(Scene script records)
══════════
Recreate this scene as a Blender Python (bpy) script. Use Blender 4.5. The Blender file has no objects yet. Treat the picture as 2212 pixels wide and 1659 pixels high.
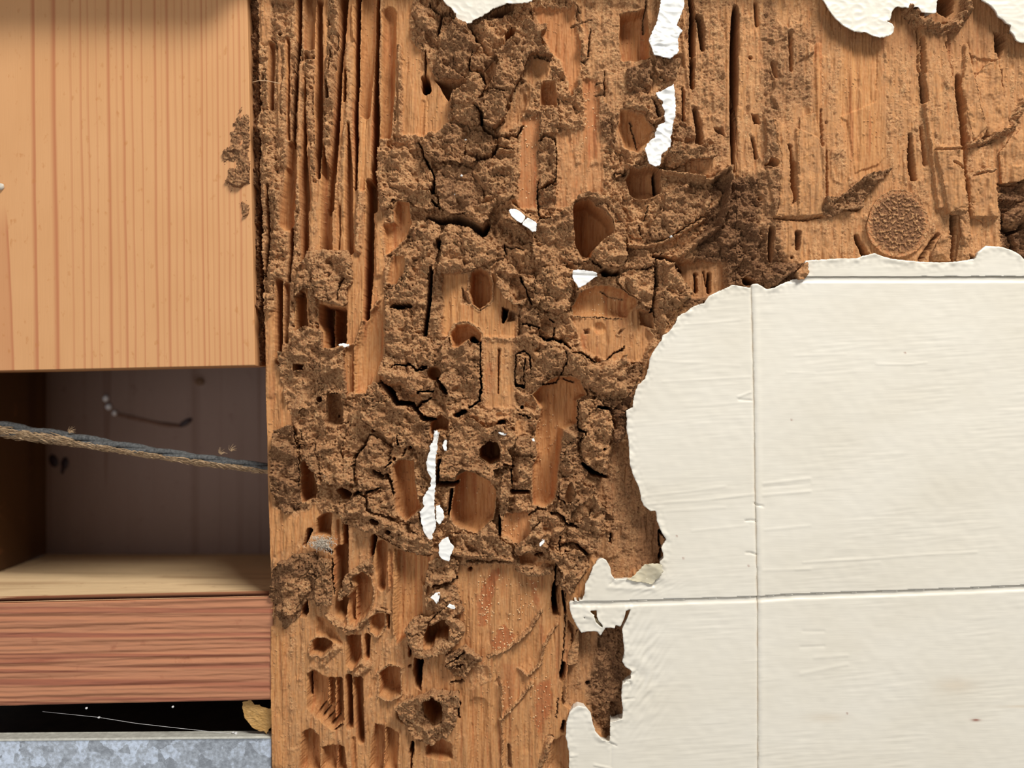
import bpy, math, random
import numpy as np
from mathutils import Vector

# ------------------------------------------------------------------ units
# the wall is measured in photo-sized units ("u"): 1 u = 0.15 mm of real timber
S = 0.00015
CX, CY, D = 1106.0, 829.5, 2000.0
BASE_Z = 1.2
rnd = random.Random(7)

def W(x, y, d=0.0):
    """point on the wall: x right, y down, d towards the room, all in u"""
    return ((x - CX) * S, -d * S, BASE_Z + (CY - y) * S)

def at(x, y, d):
    """where a thing that stands d in front of the wall plane must be to sit over (x, y)"""
    k = (D - d) / D
    return (CX + (x - CX) * k, CY + (y - CY) * k)

scene = bpy.context.scene
cam_d = bpy.data.cameras.new('camera'); cam = bpy.data.objects.new('camera', cam_d)
scene.collection.objects.link(cam)
cam.location = (0, -D * S, BASE_Z); cam.rotation_euler = (math.pi / 2, 0, 0)
cam_d.sensor_width = 36; cam_d.lens = 36 * D / 2212.0
cam_d.clip_start = 0.005; cam_d.clip_end = 20
cam_d.dof.use_dof = True; cam_d.dof.focus_distance = D * S - 0.001; cam_d.dof.aperture_fstop = 5.6
scene.camera = cam

# world: soft daylight room
wd = bpy.data.worlds.new('world'); scene.world = wd; wd.use_nodes = True
bg = wd.node_tree.nodes['Background']; bg.inputs[0].default_value = (0.93, 0.96, 1.0, 1); bg.inputs[1].default_value = 0.25

def area(name, loc, target, size, power, color):
    l = bpy.data.lights.new(name, 'AREA'); l.shape = 'RECTANGLE'; l.size, l.size_y = size
    l.energy = power; l.color = color
    o = bpy.data.objects.new(name, l); scene.collection.objects.link(o)
    o.location = loc
    d = Vector(target) - Vector(loc)
    o.rotation_euler = d.to_track_quat('-Z', 'Y').to_euler()
    return o
area('window_light', (0.42, -0.60, 2.05), (0, 0, BASE_Z), (0.40, 0.30), 16.6, (1.0, 0.985, 0.95))
area('room_light', (-0.55, -1.0, 0.95), (0, 0, BASE_Z), (0.8, 0.8), 4.0, (0.98, 0.98, 1.0))

vs = scene.view_settings
scene.display_settings.display_device = 'sRGB'
vs.view_transform = 'Standard'; vs.look = 'None'; vs.exposure = 0.0; vs.gamma = 1.0; vs.use_curve_mapping = False

# ------------------------------------------------------------------ helpers: objects
col = scene.collection
def tag(o, label=None, cat=None, group=None, kind=None):
    if label: o['label'] = label
    if cat: o['category'] = cat
    if group: o['group'] = group
    if kind: o['kind'] = kind
    return o
def empty(name, loc, label, cat, group=None):
    o = bpy.data.objects.new(name, None); col.objects.link(o); o.location = loc
    o.empty_display_size = 0.01
    return tag(o, label, cat, group)

def mesh_obj(name, verts, faces, mat, parent=None, attrs=None, smooth=True, tris=None):
    """verts Nx3 world coordinates, faces Mx4 (int array) and optional tris Kx3"""
    verts = np.asarray(verts, dtype=np.float64)
    root = Vector((0, 0, 0))
    p = parent
    while p is not None:
        root = root + p.location; p = p.parent
    if parent is None:
        loc = Vector(((verts[:, 0].min() + verts[:, 0].max()) / 2, verts[:, 1].max(), verts[:, 2].min()))
        own = loc
    else:
        loc = Vector((float(verts[:, 0].mean()), float(verts[:, 1].mean()), float(verts[:, 2].mean())))
        own = loc - root
    verts = verts - np.array(loc)
    me = bpy.data.meshes.new(name)
    q = np.zeros((0, 4), int) if faces is None or len(faces) == 0 else np.asarray(faces, int)
    t = np.zeros((0, 3), int) if tris is None or len(tris) == 0 else np.asarray(tris, int)
    me.vertices.add(len(verts)); me.vertices.foreach_set('co', verts.astype(np.float32).ravel())
    nl = q.size + t.size
    me.loops.add(nl); me.loops.foreach_set('vertex_index', np.concatenate([q.ravel(), t.ravel()]).astype(np.int32))
    npoly = len(q) + len(t)
    me.polygons.add(npoly)
    st = np.concatenate([np.arange(len(q)) * 4, q.size + np.arange(len(t)) * 3]).astype(np.int32)
    me.polygons.foreach_set('loop_start', st)
    me.update(calc_edges=True)
    me.polygons.foreach_set('use_smooth', np.full(npoly, bool(smooth)))
    if attrs is not None:
        a = me.attributes.new('msk', 'FLOAT_COLOR', 'POINT')
        c = np.ones((len(verts), 4), np.float32); c[:, 3] = 0.5; c[:, :attrs.shape[1]] = attrs
        a.data.foreach_set('color', c.ravel())
    me.materials.append(mat); me.validate()
    o = bpy.data.objects.new(name, me); col.objects.link(o); o.location = own
    if parent is not None: o.parent = parent
    return o

# ------------------------------------------------------------------ helpers: noise
class PN:
    def __init__(s, seed):
        r = np.random.RandomState(seed)
        s.p = np.concatenate([r.permutation(256)] * 2)
        a = r.rand(256) * 2 * np.pi; s.gx = np.cos(a).astype(np.float32); s.gy = np.sin(a).astype(np.float32)
    def __call__(s, x, y):
        xi = np.floor(x).astype(np.int64); yi = np.floor(y).astype(np.int64)
        xf = (x - xi).astype(np.float32); yf = (y - yi).astype(np.float32)
        xi &= 255; yi &= 255; x1 = (xi + 1) & 255; y1 = (yi + 1) & 255
        u = xf * xf * xf * (xf * (xf * 6 - 15) + 10); v = yf * yf * yf * (yf * (yf * 6 - 15) + 10)
        def g(a, b, dx, dy):
            h = s.p[s.p[a] + b]; return s.gx[h] * dx + s.gy[h] * dy
        n00 = g(xi, yi, xf, yf); n10 = g(x1, yi, xf - 1, yf); n01 = g(xi, y1, xf, yf - 1); n11 = g(x1, y1, xf - 1, yf - 1)
        a = n00 + u * (n10 - n00); b = n01 + u * (n11 - n01)
        return (a + v * (b - a)) * 1.5
def fbm(seed, x, y, sx, sy, octv=3, gain=0.5):
    out = 0; amp = 1; tot = 0
    for i in range(octv):
        out = out + amp * PN(seed + i * 17)(x / sx, y / sy); tot += amp; amp *= gain; sx /= 2.0; sy /= 2.0
    return out / tot
def sstep(a, b, x):
    t = np.clip((x - a) / (b - a), 0, 1); return t * t * (3 - 2 * t)

def poly_sdf(P, X, Y):
    P = np.asarray(P, float); n = len(P)
    d = np.full(X.shape, 1e18); sgn = np.ones(X.shape)
    for i in range(n):
        ax, ay = P[i]; bx, by = P[i - 1]
        ex, ey = bx - ax, by - ay; wx, wy = X - ax, Y - ay
        t = np.clip((wx * ex + wy * ey) / (ex * ex + ey * ey + 1e-9), 0, 1)
        dx, dy = wx - ex * t, wy - ey * t
        d = np.minimum(d, dx * dx + dy * dy)
        c1 = Y >= ay; c2 = Y < by; c3 = ex * wy > ey * wx
        flip = (c1 & c2 & c3) | (~c1 & ~c2 & ~c3)
        sgn = np.where(flip, -sgn, sgn)
    return sgn * np.sqrt(d)
def line_sdf(P, X, Y):
    """signed distance to a polyline of varying half-width: returns (dist - w) and w"""
    best = np.full(X.shape, 1e9); wb = np.zeros(X.shape)
    if len(P) == 1: P = [P[0], (P[0][0] + 0.01, P[0][1], P[0][2])]
    for a, b in zip(P[:-1], P[1:]):
        ex, ey = b[0] - a[0], b[1] - a[1]; wx, wy = X - a[0], Y - a[1]
        t = np.clip((wx * ex + wy * ey) / (ex * ex + ey * ey + 1e-9), 0, 1)
        dd = np.hypot(wx - ex * t, wy - ey * t); w = a[2] + (b[2] - a[2]) * t
        s = dd - w; m = s < best
        best = np.where(m, s, best); wb = np.where(m, w, wb)
    return best, wb

# tiles in which the surface was measured: origin and enlargement
TL = {1: (550, 0, 3.687), 2: (900, 0, 3.687), 3: (1250, 0, 3.687), 4: (1650, 0, 2.552), 5: (550, 400, 3.687),
      6: (900, 400, 3.687), 7: (1200, 350, 3.016), 8: (550, 800, 3.687), 9: (900, 800, 3.016), 10: (550, 1200, 3.614),
      11: (900, 1200, 3.614), 12: (0, 750, 2.676), 13: (0, 1150, 3.26), 14: (0, 0, 2.023), 15: (1350, 1000, 4.147),
      16: (1700, 500, 3.318), 0: (0, 0, 1.0)}
def T(t, pts):
    ox, oy, s = TL[t]
    return [(ox + p[0] / s, oy + p[1] / s) + tuple(q / s for q in p[2:]) for p in pts]

# ------------------------------------------------------------------ materials
def new_mat(name):
    m = bpy.data.materials.new(name); m.use_nodes = True
    nt = m.node_tree; b = nt.nodes['Principled BSDF']
    return m, nt, b
def N(nt, typ, **kw):
    n = nt.nodes.new(typ)
    for k, v in kw.items():
        if k.startswith('i_'): n.inputs[int(k[2:]) if k[2:].isdigit() else k[2:].replace('_', ' ')].default_value = v
        else: setattr(n, k, v)
    return n
def coords(nt, sx, sy, sz):
    """object coordinates in u, divided by the given feature size"""
    tc = N(nt, 'ShaderNodeTexCoord'); mp = N(nt, 'ShaderNodeMapping')
    mp.inputs['Scale'].default_value = (1 / S / sx, 1 / S / sy, 1 / S / sz)
    nt.links.new(tc.outputs['Object'], mp.inputs['Vector']); return mp.outputs[0]
def noise(nt, vec, detail=3.0, rough=0.55, dist=0.0):
    n = N(nt, 'ShaderNodeTexNoise'); n.inputs['Scale'].default_value = 1.0; n.inputs['Detail'].default_value = detail
    n.inputs['Roughness'].default_value = rough; n.inputs['Distortion'].default_value = dist
    nt.links.new(vec, n.inputs['Vector']); return n.outputs['Fac']
def ramp(nt, fac, stops, interp='LINEAR'):
    r = N(nt, 'ShaderNodeValToRGB'); cr = r.color_ramp; cr.interpolation = interp
    while len(cr.elements) > 1: cr.elements.remove(cr.elements[-1])
    cr.elements[0].position = stops[0][0]; cr.elements[0].color = (*stops[0][1], 1)
    for p, c in stops[1:]:
        e = cr.elements.new(p); e.color = (*c, 1)
    nt.links.new(fac, r.inputs[0]); return r.outputs[0]
def mix(nt, fac, a, b, mode='MIX'):
    m = N(nt, 'ShaderNodeMix', data_type='RGBA', blend_type=mode)
    if isinstance(fac, float): m.inputs[0].default_value = fac
    else: nt.links.new(fac, m.inputs[0])
    for i, v in ((6, a), (7, b)):
        if isinstance(v, tuple): m.inputs[i].default_value = (*v, 1)
        else: nt.links.new(v, m.inputs[i])
    return m.outputs[2]
def bump(nt, b, h, dist_u, strength=1.0):
    bp = N(nt, 'ShaderNodeBump'); bp.inputs['Strength'].default_value = strength; bp.inputs['Distance'].default_value = dist_u * S
    nt.links.new(h, bp.inputs['Height']); nt.links.new(bp.outputs[0], b.inputs['Normal'])
def math_n(nt, op, a, b=None):
    m = N(nt, 'ShaderNodeMath', operation=op)
    for i, v in ((0, a), (1, b)):
        if v is None: continue
        if isinstance(v, (int, float)): m.inputs[i].default_value = v
        else: nt.links.new(v, m.inputs[i])
    return m.outputs[0]

def eaten_wood_mat():
    m, nt, b = new_mat('eaten_wood')
    at_ = N(nt, 'ShaderNodeAttribute', attribute_name='msk'); sep = N(nt, 'ShaderNodeSeparateColor')
    nt.links.new(at_.outputs['Color'], sep.inputs[0])
    fr, red, dk = sep.outputs[0], sep.outputs[1], sep.outputs[2]
    g1 = noise(nt, coords(nt, 7, 60, 190), 4, 0.6, 0.3)
    wood = ramp(nt, g1, [(0.30, (0.33, 0.122, 0.040)), (0.5, (0.45, 0.188, 0.062)), (0.70, (0.57, 0.272, 0.094))])
    g2 = noise(nt, coords(nt, 3.2, 3.2, 22), 3, 0.6)
    wood = mix(nt, ramp(nt, g2, [(0.35, (0, 0, 0)), (0.75, (1, 1, 1))]), wood, (0.55, 0.28, 0.115))
    wood = mix(nt, red, wood, (0.36, 0.098, 0.030))
    d1 = noise(nt, coords(nt, 9, 9, 16), 5, 0.72)
    dm = math_n(nt, 'MULTIPLY', ramp(nt, d1, [(0.40, (.15, .15, .15)), (0.60, (1, 1, 1))]), ramp(nt, at_.outputs['Alpha'], [(0.0, (0, 0, 0)), (0.12, (.06, .06, .06)), (0.5, (.85, .85, .85)), (1.0, (1, 1, 1))]))
    wood = mix(nt, dm, wood, mix(nt, g2, (0.27, 0.122, 0.052), (0.50, 0.265, 0.115)))
    f1 = noise(nt, coords(nt, 5, 5, 5), 6, 0.72)
    frc = ramp(nt, f1, [(0.32, (0.22, 0.088, 0.036)), (0.41, (0.44, 0.198, 0.084)), (0.52, (0.64, 0.332, 0.143)), (0.66, (0.82, 0.50, 0.242))])
    f2 = noise(nt, coords(nt, 34, 34, 34), 2, 0.5)
    frc = mix(nt, ramp(nt, f2, [(0.36, (0.55, 0.55, 0.55)), (0.62, (0, 0, 0))]), frc, mix(nt, 0.22, frc, (0.22, 0.085, 0.036)))
    c = mix(nt, fr, wood, frc)
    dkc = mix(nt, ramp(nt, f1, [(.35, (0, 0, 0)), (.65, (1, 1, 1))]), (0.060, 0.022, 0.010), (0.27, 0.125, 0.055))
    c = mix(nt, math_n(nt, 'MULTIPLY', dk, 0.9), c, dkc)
    nt.links.new(c, b.inputs['Base Color'])
    b.inputs['Roughness'].default_value = 0.82; b.inputs['Specular IOR Level'].default_value = 0.22
    h1 = noise(nt, coords(nt, 3.0, 3.0, 3.0), 4, 0.7)
    h2 = noise(nt, coords(nt, 2.2, 6, 40), 3, 0.6)
    hm = N(nt, 'ShaderNodeMix', data_type='FLOAT'); nt.links.new(fr, hm.inputs[0]); nt.links.new(math_n(nt, 'MULTIPLY', h2, 0.35), hm.inputs[2]); nt.links.new(math_n(nt, 'MULTIPLY', h1, 1.5), hm.inputs[3])
    bump(nt, b, hm.outputs[0], 3.0, 1.0)
    return m

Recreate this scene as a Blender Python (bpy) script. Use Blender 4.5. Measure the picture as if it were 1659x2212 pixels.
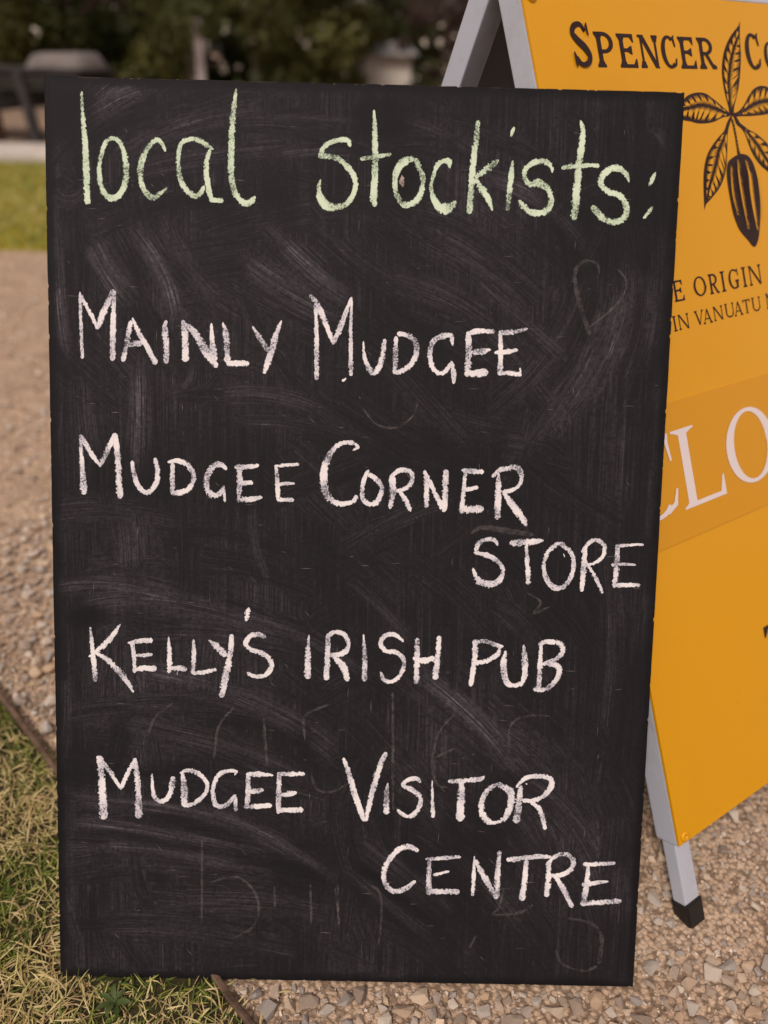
import bpy, bmesh, math, random
import numpy as np
from mathutils import Vector, Matrix

random.seed(7); RNG = np.random.default_rng(11)
for o in list(bpy.data.objects): bpy.data.objects.remove(o)
S = bpy.context.scene
C = S.collection

# ------------------------------------------------------------ camera, light, exposure
PITCH, ROLL, CAM_H = math.radians(30.86), math.radians(1.5), 0.8403
fwd = Vector((0, math.cos(PITCH), -math.sin(PITCH))); up0 = Vector((0, math.sin(PITCH), math.cos(PITCH))); rt0 = Vector((1, 0, 0))
rt = rt0*math.cos(ROLL) + up0*math.sin(ROLL); up = up0*math.cos(ROLL) - rt0*math.sin(ROLL)
cam = bpy.data.cameras.new('camera'); camo = bpy.data.objects.new('camera', cam); C.objects.link(camo)
cam.sensor_fit = 'VERTICAL'; cam.sensor_height = 36; cam.lens = 27.13; cam.clip_start = .02; cam.clip_end = 600
M4 = Matrix((rt, up, -fwd)).transposed().to_4x4(); M4.translation = Vector((0, 0, CAM_H)); camo.matrix_world = M4
cam.dof.use_dof = True; cam.dof.focus_distance = 0.77; cam.dof.aperture_fstop = 2.45; cam.dof.aperture_blades = 0
S.camera = camo
SUN_EL, SUN_AZ = math.radians(52), math.radians(205)      # azimuth clockwise from +Y: behind the camera, to its left
W = bpy.data.worlds.new('World'); S.world = W; W.use_nodes = True
nt = W.node_tree; nt.nodes.clear()
sky = nt.nodes.new('ShaderNodeTexSky'); sky.sky_type = 'NISHITA'; sky.sun_disc = False
sky.sun_elevation = SUN_EL; sky.sun_rotation = SUN_AZ; sky.dust_density = 4; sky.air_density = 1.0
mx = nt.nodes.new('ShaderNodeMix'); mx.data_type = 'RGBA'; mx.inputs['Factor'].default_value = .72
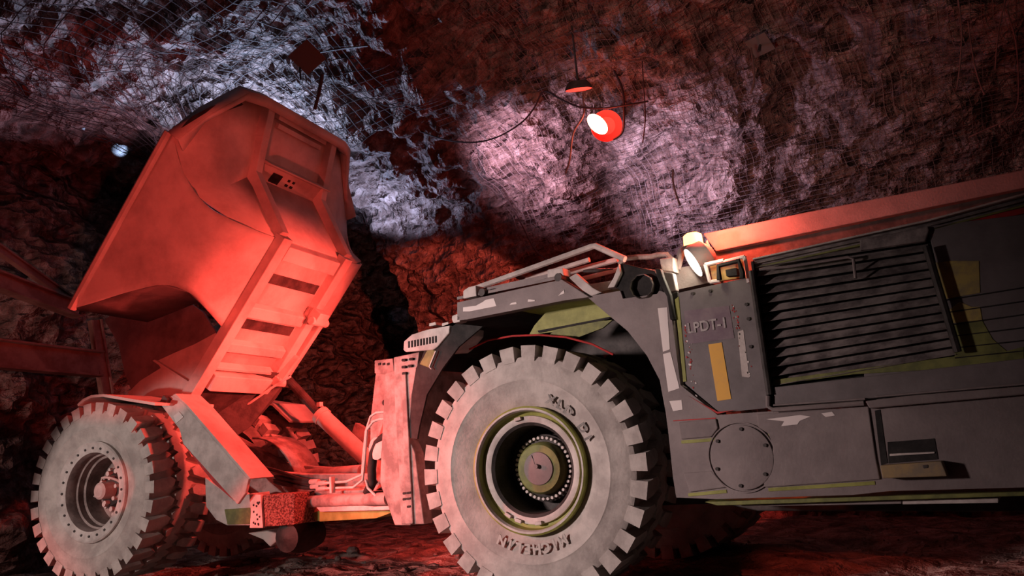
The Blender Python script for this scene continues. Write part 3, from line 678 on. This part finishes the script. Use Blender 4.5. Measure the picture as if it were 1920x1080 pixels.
══════════
AIM OF THE TASK » Copy every line of the entries above in which "Recreate" occurs.

EXERCISE OUTPUT »
Recreate this scene as a Blender Python (bpy) script. Use Blender 4.5. The Blender file has no objects yet. Treat the picture as 2212 pixels wide and 1659 pixels high.
Recreate this scene as a Blender Python (bpy) script. Use Blender 4.5. Measure the picture as if it were 1659x2212 pixels.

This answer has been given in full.